Rietvelds ranke ruimtedieren en andee creaturen van de avant-garde

Rietveld's slender space sculptures and other creations of the avant-garde Exhibition: 5 July - 12 October 2008

Gerrit Rietveld, Armchair. Utrecht, Centraal Museum

Gerrit Rietveld (1888-1964), Armchair, 1908
Utrecht, Centraal Museum

N.B. Originally scheduled to close on 26 October 2008.
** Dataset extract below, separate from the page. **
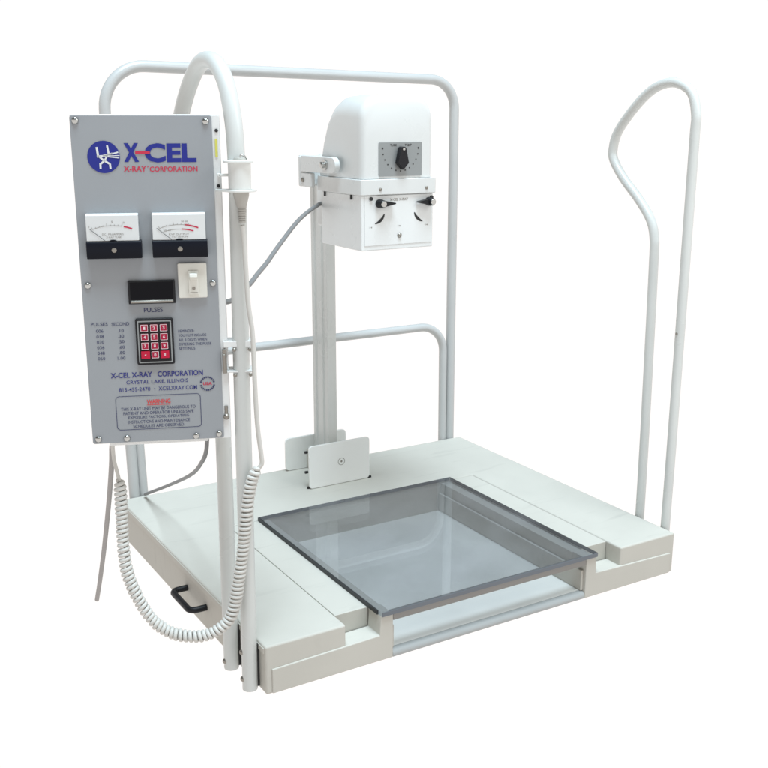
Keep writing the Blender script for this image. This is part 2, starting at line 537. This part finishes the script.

From the museum website, 28 July 2008

Rietveld’s Slender Space Sculptures and other creations of the avant-garde (Centraal Museum Utrecht from 5 July to 26 October) bears witness to the enthusiasm and excited experimentation of a group of Dutch artists in the first quarter of the 20th century. At the heart of this exhibition is the Rietveld Collection, which comprises not only work by the cabinet-maker and architect Gerrit Rietved, but also by Theo van Doesburg, Bart van der Leck, J.J.P. Oud, Hendrik Berlage, Erich Wichman, and many others – friends, colleagues and teachers.

Time for something new

One indirect consequence of the bourgeois values of the late 19th century was a quest for a society that reflected genuinely collective ideals. In the Netherlands, passionate, dedicated artists, architects and designers sought a new humanity, a new civilisation and a universal formal idiom. After endless experimentation, this process led to the geometrical abstraction of De Stijl.
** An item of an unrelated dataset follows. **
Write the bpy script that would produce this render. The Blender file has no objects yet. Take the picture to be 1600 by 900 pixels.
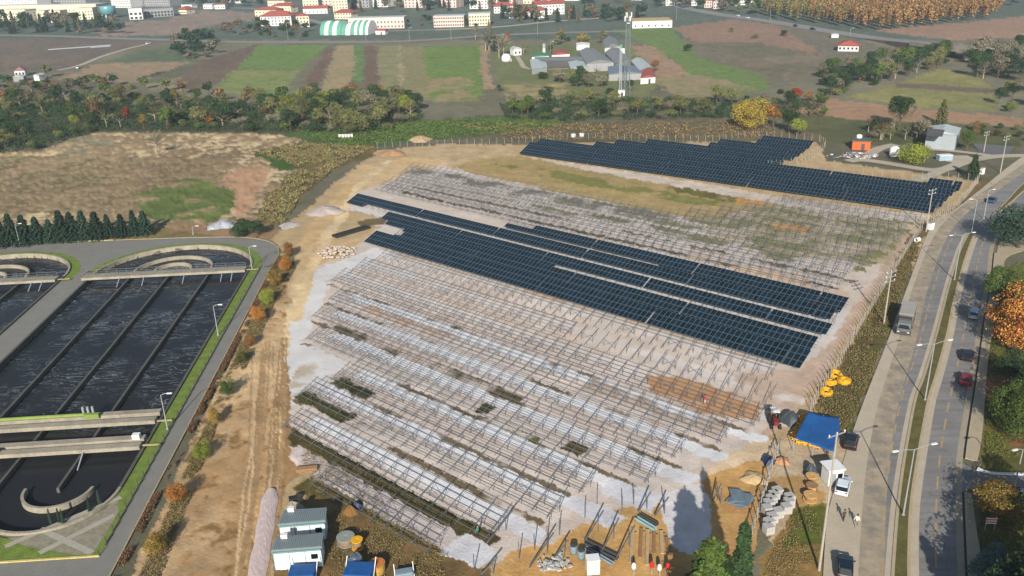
import bpy, bmesh, math, random
import numpy as np
from mathutils import Matrix, Vector

# ------------------------------------------------------------------ camera, sky, sun, exposure
sc = bpy.context.scene
COL = sc.collection
FPX, CAMH = 1350.0, 70.0                       # focal length in px of the 1600 px photograph, drone height in m
PITCH, ROLL = math.atan(550.0 / FPX), math.radians(-1.75)
_f = np.array([0, math.cos(PITCH), -math.sin(PITCH)])
_r0 = np.array([1.0, 0, 0]); _u0 = np.cross(_r0, _f)
_r = math.cos(ROLL) * _r0 + math.sin(ROLL) * _u0
_u = -math.sin(ROLL) * _r0 + math.cos(ROLL) * _u0
cam_d = bpy.data.cameras.new('camera'); cam = bpy.data.objects.new('camera', cam_d); COL.objects.link(cam)
cam_d.sensor_fit = 'HORIZONTAL'; cam_d.sensor_width = 36.0; cam_d.lens = 36.0 * FPX / 1600.0
cam_d.clip_start = 1.0; cam_d.clip_end = 30000.0
cam.matrix_world = Matrix(((_r[0], _u[0], -_f[0], 0), (_r[1], _u[1], -_f[1], 0), (_r[2], _u[2], -_f[2], CAMH), (0, 0, 0, 1)))
sc.camera = cam

SUN_AZ, SUN_EL = math.radians(6.5), math.radians(26.0)   # shadows run towards +Y, 6.5 deg towards +X
w = bpy.data.worlds.new('World'); sc.world = w; w.use_nodes = True
nt = w.node_tree; bg = nt.nodes['Background']
sky = nt.nodes.new('ShaderNodeTexSky'); sky.sky_type = 'NISHITA'; sky.sun_disc = False
sky.sun_elevation = SUN_EL; sky.sun_rotation = math.pi + SUN_AZ
sky.air_density = 1.0; sky.dust_density = 1.2; sky.ozone_density = 1.5
nt.links.new(sky.outputs[0], bg.inputs[0]); bg.inputs[1].default_value = 0.065
sd = bpy.data.lights.new('sun', 'SUN'); sun = bpy.data.objects.new('sun', sd); COL.objects.link(sun)
sd.energy = 4.1; sd.angle = math.radians(0.5); sd.color = (1.0, 0.945, 0.87)
_L = Vector((math.sin(SUN_AZ) * math.cos(SUN_EL), math.cos(SUN_AZ) * math.cos(SUN_EL), -math.sin(SUN_EL)))
sun.rotation_euler = _L.to_track_quat('-Z', 'Y').to_euler(); sun.location = (-30, -250, 200)
vs = sc.view_settings; vs.view_transform = 'Standard'; vs.look = 'None'; vs.gamma = 1.0
vs.exposure = 0.84; vs.use_curve_mapping = False
HAZE = 0.00013                                  # density of the air box built at the end
sc.cycles.max_bounces = 4; sc.cycles.diffuse_bounces = 2; sc.cycles.glossy_bounces = 2
sc.cycles.volume_bounces = 0; sc.cycles.transmission_bounces = 2; sc.cycles.transparent_max_bounces = 8

# ------------------------------------------------------------------ helpers
rnd = random.Random(7)
def G(x, y, z=0.0):
    """the point of the level z seen at pixel (x, y) of the 1600 x 900 photograph"""
    d = _f * FPX + _r * (x - 800.0) + _u * (450.0 - y)
    t = (z - CAMH) / d[2]
    return (d[0] * t, d[1] * t)
def G3(x, y, z=0.0):
    p = G(x, y, z); return Vector((p[0], p[1], z))
def PX(X, Y, Z=0.0):
    v = np.array([X, Y, Z - CAMH]); q = v @ _f
    return 800 + FPX * (v @ _r) / q, 450 - FPX * (v @ _u) / q
def lin(c):
    return tuple(((v / 255.0) / 12.92 if v <= 10 else ((v / 255.0 + 0.055) / 1.055) ** 2.4) for v in c)
K = 0.80
def alb(c): return tuple(min(0.85, v * K) for v in lin(c))

def tag(o, label=None, cat=None, group=None, kind=None):
    if label: o['label'] = label
    if cat: o['category'] = cat
    if group: o['group'] = group
    if kind: o['kind'] = kind
    return o
def thing(name, loc, label, cat, group=None, rz=0.0):
    o = bpy.data.objects.new(name, None); COL.objects.link(o)
    o.location = (loc[0], loc[1], loc[2] if len(loc) > 2 else 0.0); o.rotation_euler = (0, 0, rz); o.empty_display_size = 0.5
    return tag(o, label, cat, group)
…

From the figurative to the abstract

Rietveld’s Slender Space Sculptures and other creations of the avant-garde shows how this geometrical abstract work developed from its beginnings in figurative art. The earliest paintings and objects were inspired by the art and design of an idealised past: Ancient Egypt or the early Middle Ages. The middle room covers the development of cubism and expressionism in the Netherlands. Through the extreme distortion of form, these styles hoped to depict a ‘higher’ reality. By breaking down a figure into planes and lines, artists created a purely abstract idiom. The third room shows De Stijl at its peak, when Rietveld no longer used plain wood for his furniture, but painted it red, yellow, black, white and grey. In some of his chairs and tables, he also used asymmetry. These ideas were adapted by a variety of artists and architects. The entresol is devoted entirely to the absolute climax in this phase of Rietveld’s work: the Rietveld Schröder House. Models, architectural drawings, short films and a range of articles set out Rietveld’s ideas on the perception and experience of space, and also the enormous impact that this house had – both nationally and internationally – when it was built in the 1920s.
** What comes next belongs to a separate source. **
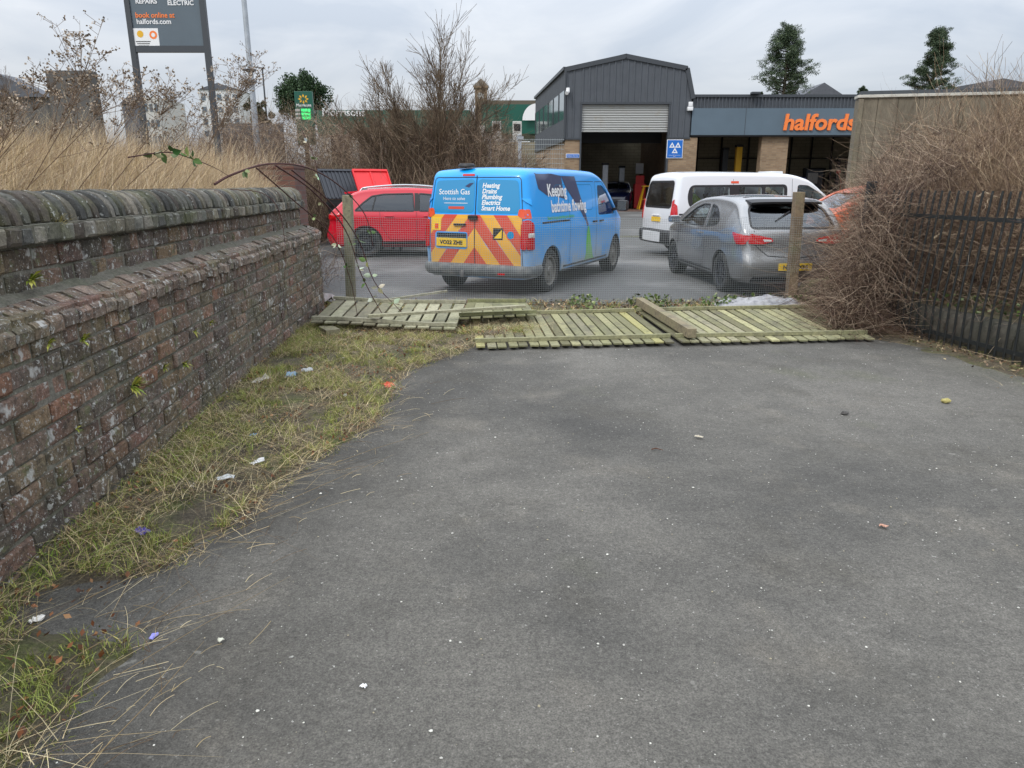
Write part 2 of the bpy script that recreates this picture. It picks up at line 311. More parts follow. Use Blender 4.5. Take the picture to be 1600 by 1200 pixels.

The exhibition has been designed by devrijerenvandongen.

Centraal Museum themes

Rietveld’s Slender Space Sculpture and other creations of the avant-garde is the first phase of the new Museum and Business Plan, which was approved by the city council in April 2008. The plan comprises a variety of distinct public-oriented themes. This exhibition, with its world-class masterpieces, fits the Centraal Museum Rietveld theme.